The listing below should be copied in full, word for word.
══════
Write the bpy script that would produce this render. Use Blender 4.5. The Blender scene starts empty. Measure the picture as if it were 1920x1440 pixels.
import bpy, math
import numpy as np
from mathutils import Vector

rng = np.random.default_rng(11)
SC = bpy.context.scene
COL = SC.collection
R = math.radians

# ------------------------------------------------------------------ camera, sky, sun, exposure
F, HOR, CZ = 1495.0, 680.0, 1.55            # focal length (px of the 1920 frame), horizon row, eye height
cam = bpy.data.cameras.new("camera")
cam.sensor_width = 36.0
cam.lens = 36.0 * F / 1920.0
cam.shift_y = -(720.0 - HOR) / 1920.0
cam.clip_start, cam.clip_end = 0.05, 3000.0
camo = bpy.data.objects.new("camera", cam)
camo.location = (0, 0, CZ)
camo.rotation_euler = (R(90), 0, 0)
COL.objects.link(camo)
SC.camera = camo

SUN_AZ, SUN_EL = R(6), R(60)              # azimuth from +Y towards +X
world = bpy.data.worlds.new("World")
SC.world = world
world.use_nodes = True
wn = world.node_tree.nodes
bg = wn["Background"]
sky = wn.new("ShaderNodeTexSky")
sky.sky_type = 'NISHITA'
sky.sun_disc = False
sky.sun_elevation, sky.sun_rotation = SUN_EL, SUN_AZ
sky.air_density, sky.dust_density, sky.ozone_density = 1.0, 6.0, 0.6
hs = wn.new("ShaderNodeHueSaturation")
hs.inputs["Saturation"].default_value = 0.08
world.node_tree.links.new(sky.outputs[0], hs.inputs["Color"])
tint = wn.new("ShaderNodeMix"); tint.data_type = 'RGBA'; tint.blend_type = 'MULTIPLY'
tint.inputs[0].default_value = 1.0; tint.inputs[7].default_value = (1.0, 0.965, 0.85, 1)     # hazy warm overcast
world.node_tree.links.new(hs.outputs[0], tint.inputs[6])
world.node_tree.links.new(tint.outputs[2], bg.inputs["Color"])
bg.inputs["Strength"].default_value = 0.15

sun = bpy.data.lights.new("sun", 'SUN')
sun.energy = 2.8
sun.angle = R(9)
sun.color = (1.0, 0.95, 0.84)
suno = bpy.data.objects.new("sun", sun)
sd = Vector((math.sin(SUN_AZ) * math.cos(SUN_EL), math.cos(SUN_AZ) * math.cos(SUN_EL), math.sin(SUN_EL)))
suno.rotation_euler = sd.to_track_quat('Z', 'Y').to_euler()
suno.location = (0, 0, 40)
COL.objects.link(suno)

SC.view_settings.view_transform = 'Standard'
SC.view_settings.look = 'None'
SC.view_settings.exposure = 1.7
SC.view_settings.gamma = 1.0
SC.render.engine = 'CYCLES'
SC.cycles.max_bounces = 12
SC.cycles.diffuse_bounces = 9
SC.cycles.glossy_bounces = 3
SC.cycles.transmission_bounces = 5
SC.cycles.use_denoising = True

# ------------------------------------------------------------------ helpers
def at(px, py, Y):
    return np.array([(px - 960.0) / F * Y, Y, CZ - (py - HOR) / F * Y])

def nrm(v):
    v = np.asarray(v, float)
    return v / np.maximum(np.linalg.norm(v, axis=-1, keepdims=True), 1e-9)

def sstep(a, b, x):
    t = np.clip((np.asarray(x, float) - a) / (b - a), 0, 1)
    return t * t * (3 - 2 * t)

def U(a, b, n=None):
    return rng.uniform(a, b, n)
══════
SOLUTION:
Write the bpy script that would produce this render. Use Blender 4.5. The Blender scene starts empty. Measure the picture as if it were 1920x1440 pixels.
import bpy, math
import numpy as np
from mathutils import Vector

rng = np.random.default_rng(11)
SC = bpy.context.scene
COL = SC.collection
R = math.radians

# ------------------------------------------------------------------ camera, sky, sun, exposure
F, HOR, CZ = 1495.0, 680.0, 1.55            # focal length (px of the 1920 frame), horizon row, eye height
cam = bpy.data.cameras.new("camera")
cam.sensor_width = 36.0
cam.lens = 36.0 * F / 1920.0
cam.shift_y = -(720.0 - HOR) / 1920.0
cam.clip_start, cam.clip_end = 0.05, 3000.0
camo = bpy.data.objects.new("camera", cam)
camo.location = (0, 0, CZ)
camo.rotation_euler = (R(90), 0, 0)
COL.objects.link(camo)
SC.camera = camo

SUN_AZ, SUN_EL = R(6), R(60)              # azimuth from +Y towards +X
world = bpy.data.worlds.new("World")
SC.world = world
world.use_nodes = True
wn = world.node_tree.nodes
bg = wn["Background"]
sky = wn.new("ShaderNodeTexSky")
sky.sky_type = 'NISHITA'
sky.sun_disc = False
sky.sun_elevation, sky.sun_rotation = SUN_EL, SUN_AZ
sky.air_density, sky.dust_density, sky.ozone_density = 1.0, 6.0, 0.6
hs = wn.new("ShaderNodeHueSaturation")
hs.inputs["Saturation"].default_value = 0.08
world.node_tree.links.new(sky.outputs[0], hs.inputs["Color"])
tint = wn.new("ShaderNodeMix"); tint.data_type = 'RGBA'; tint.blend_type = 'MULTIPLY'
tint.inputs[0].default_value = 1.0; tint.inputs[7].default_value = (1.0, 0.965, 0.85, 1)     # hazy warm overcast
world.node_tree.links.new(hs.outputs[0], tint.inputs[6])
world.node_tree.links.new(tint.outputs[2], bg.inputs["Color"])
bg.inputs["Strength"].default_value = 0.15

sun = bpy.data.lights.new("sun", 'SUN')
sun.energy = 2.8
sun.angle = R(9)
sun.color = (1.0, 0.95, 0.84)
suno = bpy.data.objects.new("sun", sun)
sd = Vector((math.sin(SUN_AZ) * math.cos(SUN_EL), math.cos(SUN_AZ) * math.cos(SUN_EL), math.sin(SUN_EL)))
suno.rotation_euler = sd.to_track_quat('Z', 'Y').to_euler()
suno.location = (0, 0, 40)
COL.objects.link(suno)

SC.view_settings.view_transform = 'Standard'
SC.view_settings.look = 'None'
SC.view_settings.exposure = 1.7
SC.view_settings.gamma = 1.0
SC.render.engine = 'CYCLES'
SC.cycles.max_bounces = 12
SC.cycles.diffuse_bounces = 9
SC.cycles.glossy_bounces = 3
SC.cycles.transmission_bounces = 5
SC.cycles.use_denoising = True

# ------------------------------------------------------------------ helpers
def at(px, py, Y):
    return np.array([(px - 960.0) / F * Y, Y, CZ - (py - HOR) / F * Y])

def nrm(v):
    v = np.asarray(v, float)
    return v / np.maximum(np.linalg.norm(v, axis=-1, keepdims=True), 1e-9)

def sstep(a, b, x):
    t = np.clip((np.asarray(x, float) - a) / (b - a), 0, 1)
    return t * t * (3 - 2 * t)

def U(a, b, n=None):
    return rng.uniform(a, b, n)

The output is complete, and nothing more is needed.